Has anyone had any experience in this position of renumbering node ids starting from #1? Maybe using direct queries on the database, or a module that traverses and renumbers all the nodes?

Of course, nodereferences have to be preserved... are there any other potential hangups if I try to script this?

+3  A: 

There's no general-purpose solution for this. You could do this for your specific Drupal setup with a bunch of direct queries, and possibly a mess of PHP for anything that stores node IDs as serialized data. But that would take a long time and wouldn't work on any site running different modules. Which brings us to Kevin's question: why?

High node IDs don't cause technical problems, and even if they did, 4 digit node IDs aren't even high.

Scott Reynen
+1  A: 

You'd be better off writing a procedure for your data import. Capture the process in code. If you find some bugs, trash your install and start again. An install profile would do this for you.
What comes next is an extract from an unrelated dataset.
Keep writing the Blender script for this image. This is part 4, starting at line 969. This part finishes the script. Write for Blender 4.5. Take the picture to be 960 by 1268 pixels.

You should be able to start with a clean install and repeat the process as many times as you like. You wouldn't need to run the process twice on the same install. This means your problem (which isn't really a problem) would never happen. It also means you could manage the import process with a version control system.

You could further automate this process with something like selenium IDE.

Querying the database directly, for something like this (and most other things) is a terrible idea. Node IDs are distributed through several tables so you'd need to be very careful. The node API would be a much safer and saner solution. When editing nodes, use the API because that's what it's meant for.